Wright was one of only two black students at Barringer High School. At the age of sixteen, she married William Moss and the couple had two children, Thelma and James. Wright later separated from her husband and returned to high school where she graduated at the head of her class. She left her children with her husband to accept an undergraduate scholarship at Howard University in Washington D.C. Howard University, like most educational institutions at that time, did not accept married or divorced woman as students, so Wright hid her marital status. When she divorced sometime in the 1920’s, her children remained with her mother. While at Howard, Wright became active in women’s and peace organizations and majored in sociology. She finished her undergraduate education in 1927, staying at Howard to earn a Master of Arts (M.A) in history and education the following year.
In 1931 Wright began work on a doctorate degree at Teachers’ College, part of Columbia University in New York City. She married a second time to Arthur M. Wright but that marriage would also later end in divorce. At Columbia, she worked with Merle Curti, a leading intellectual and social historian, who at the time was one of the few Columbia faculty open to the study of African American history. During the Great Depression, Wright supported herself and her children while trying to complete her dissertation by working first for the Newark Department of Welfare and then for the New Jersey Emergency Relief Organization. In 1940 she completed her Ph.D. at Columbia University with the dissertation “The Education of Negroes in New Jersey” which was later published. With the completion of her degree, Wright became the first African American woman in the United States to have earned a Ph.D. in the field of history.

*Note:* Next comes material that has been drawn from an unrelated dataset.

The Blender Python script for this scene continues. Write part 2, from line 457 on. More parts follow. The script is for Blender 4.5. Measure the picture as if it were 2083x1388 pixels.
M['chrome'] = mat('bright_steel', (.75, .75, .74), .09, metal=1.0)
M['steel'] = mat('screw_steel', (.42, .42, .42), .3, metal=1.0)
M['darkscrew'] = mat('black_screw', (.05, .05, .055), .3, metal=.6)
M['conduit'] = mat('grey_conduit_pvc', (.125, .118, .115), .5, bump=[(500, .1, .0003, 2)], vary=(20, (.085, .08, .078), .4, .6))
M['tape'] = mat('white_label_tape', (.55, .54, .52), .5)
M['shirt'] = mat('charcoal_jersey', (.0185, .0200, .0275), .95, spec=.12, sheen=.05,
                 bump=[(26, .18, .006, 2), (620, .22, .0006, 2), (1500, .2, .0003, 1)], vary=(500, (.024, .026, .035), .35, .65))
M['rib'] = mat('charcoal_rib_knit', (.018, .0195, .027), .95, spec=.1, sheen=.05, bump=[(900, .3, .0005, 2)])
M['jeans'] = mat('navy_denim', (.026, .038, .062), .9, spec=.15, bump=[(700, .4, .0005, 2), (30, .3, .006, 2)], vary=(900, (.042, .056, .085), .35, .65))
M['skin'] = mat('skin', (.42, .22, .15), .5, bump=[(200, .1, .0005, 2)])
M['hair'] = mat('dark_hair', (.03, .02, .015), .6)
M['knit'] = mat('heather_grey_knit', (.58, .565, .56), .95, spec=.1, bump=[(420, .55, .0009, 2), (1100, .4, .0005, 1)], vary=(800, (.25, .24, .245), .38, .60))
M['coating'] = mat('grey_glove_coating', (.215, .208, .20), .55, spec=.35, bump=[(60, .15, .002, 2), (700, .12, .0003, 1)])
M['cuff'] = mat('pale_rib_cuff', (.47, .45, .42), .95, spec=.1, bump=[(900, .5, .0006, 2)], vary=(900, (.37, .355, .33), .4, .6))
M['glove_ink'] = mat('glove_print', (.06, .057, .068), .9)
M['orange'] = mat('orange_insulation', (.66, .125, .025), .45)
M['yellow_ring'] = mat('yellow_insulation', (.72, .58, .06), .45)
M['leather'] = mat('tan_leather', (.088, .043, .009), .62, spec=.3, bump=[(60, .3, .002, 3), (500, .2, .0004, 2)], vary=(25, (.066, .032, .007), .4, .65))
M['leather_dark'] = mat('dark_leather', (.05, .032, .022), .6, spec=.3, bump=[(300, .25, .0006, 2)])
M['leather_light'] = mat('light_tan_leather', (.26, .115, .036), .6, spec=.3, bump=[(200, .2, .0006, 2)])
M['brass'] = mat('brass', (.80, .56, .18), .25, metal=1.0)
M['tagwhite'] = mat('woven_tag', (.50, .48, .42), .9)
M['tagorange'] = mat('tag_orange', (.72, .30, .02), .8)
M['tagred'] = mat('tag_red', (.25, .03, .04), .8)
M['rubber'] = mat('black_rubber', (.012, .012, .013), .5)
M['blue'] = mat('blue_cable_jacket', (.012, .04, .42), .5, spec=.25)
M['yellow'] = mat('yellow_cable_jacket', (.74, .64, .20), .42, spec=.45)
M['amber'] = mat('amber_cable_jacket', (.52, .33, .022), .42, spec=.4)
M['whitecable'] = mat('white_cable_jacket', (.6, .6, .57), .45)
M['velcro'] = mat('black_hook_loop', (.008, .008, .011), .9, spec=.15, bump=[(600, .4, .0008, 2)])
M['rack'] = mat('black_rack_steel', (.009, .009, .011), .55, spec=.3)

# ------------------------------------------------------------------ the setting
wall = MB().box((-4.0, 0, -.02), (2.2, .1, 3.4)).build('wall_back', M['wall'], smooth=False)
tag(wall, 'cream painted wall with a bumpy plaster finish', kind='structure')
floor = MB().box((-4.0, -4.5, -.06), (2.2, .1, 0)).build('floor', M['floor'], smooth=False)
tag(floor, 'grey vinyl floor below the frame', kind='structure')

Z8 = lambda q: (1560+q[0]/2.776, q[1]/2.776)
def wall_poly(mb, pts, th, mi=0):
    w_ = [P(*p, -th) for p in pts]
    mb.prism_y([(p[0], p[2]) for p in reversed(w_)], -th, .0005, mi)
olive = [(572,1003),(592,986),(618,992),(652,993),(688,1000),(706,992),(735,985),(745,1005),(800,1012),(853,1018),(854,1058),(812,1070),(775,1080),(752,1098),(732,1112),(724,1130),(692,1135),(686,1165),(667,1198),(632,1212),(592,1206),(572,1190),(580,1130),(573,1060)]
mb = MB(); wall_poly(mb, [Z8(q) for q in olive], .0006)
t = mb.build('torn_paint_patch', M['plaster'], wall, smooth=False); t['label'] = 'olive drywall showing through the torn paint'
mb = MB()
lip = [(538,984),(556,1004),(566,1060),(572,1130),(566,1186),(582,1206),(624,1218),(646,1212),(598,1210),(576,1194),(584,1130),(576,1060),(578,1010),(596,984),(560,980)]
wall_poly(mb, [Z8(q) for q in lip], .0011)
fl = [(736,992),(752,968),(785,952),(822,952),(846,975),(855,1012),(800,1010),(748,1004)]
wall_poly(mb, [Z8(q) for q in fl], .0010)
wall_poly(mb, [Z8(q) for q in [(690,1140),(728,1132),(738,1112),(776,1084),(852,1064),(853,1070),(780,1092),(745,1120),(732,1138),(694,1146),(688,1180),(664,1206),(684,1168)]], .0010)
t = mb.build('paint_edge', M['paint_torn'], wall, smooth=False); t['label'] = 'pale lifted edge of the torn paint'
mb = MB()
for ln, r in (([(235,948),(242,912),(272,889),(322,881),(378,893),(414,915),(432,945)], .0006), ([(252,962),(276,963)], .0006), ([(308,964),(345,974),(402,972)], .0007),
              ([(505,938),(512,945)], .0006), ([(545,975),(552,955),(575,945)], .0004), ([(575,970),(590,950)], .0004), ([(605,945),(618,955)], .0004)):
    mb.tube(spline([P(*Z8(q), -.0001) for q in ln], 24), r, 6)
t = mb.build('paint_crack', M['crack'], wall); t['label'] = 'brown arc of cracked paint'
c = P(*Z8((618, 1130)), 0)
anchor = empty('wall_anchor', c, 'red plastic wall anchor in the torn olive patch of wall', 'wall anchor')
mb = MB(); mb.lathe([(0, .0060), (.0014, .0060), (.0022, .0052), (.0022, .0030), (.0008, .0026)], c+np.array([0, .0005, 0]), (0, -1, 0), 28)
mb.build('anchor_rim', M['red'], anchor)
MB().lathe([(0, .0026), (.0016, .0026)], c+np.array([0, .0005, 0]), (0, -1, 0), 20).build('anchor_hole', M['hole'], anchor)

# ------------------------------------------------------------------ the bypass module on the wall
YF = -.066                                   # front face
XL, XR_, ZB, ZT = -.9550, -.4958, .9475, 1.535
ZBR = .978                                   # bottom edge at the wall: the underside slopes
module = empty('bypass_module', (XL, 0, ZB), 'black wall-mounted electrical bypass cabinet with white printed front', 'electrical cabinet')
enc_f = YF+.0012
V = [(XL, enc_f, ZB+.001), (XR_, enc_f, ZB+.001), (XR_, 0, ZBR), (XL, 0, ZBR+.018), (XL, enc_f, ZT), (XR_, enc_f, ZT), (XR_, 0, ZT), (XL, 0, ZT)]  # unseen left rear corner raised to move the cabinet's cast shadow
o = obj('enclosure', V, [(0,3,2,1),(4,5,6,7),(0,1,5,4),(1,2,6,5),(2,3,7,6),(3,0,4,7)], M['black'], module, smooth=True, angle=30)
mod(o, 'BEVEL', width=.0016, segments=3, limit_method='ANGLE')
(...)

Wright returned to Howard University to teach. During her career, she published several articles in the Journal of Negro History and other scholarly publications. Most of her research and writing was on African Americans and their historical experiences in New Jersey. Wright also provided counseling services to students at Howard and directed student teachers there. In the 1950’s, some of her research and published work would be used by attorneys for the National Advancement for Colored People (NAACP) in their arguments which led to the 1954 Brown v Broad of Education decision by the U.S. Supreme Court.
Despite being academically successful, Wright’s personal life was lonely. She had strained relationships with her children and family members. These issues, which she felt were caused by alienation she felt as an African American and woman scholar in a white and academically male-dominated world, contributed to her death by suicide on October 26, 1962, at the age of sixty.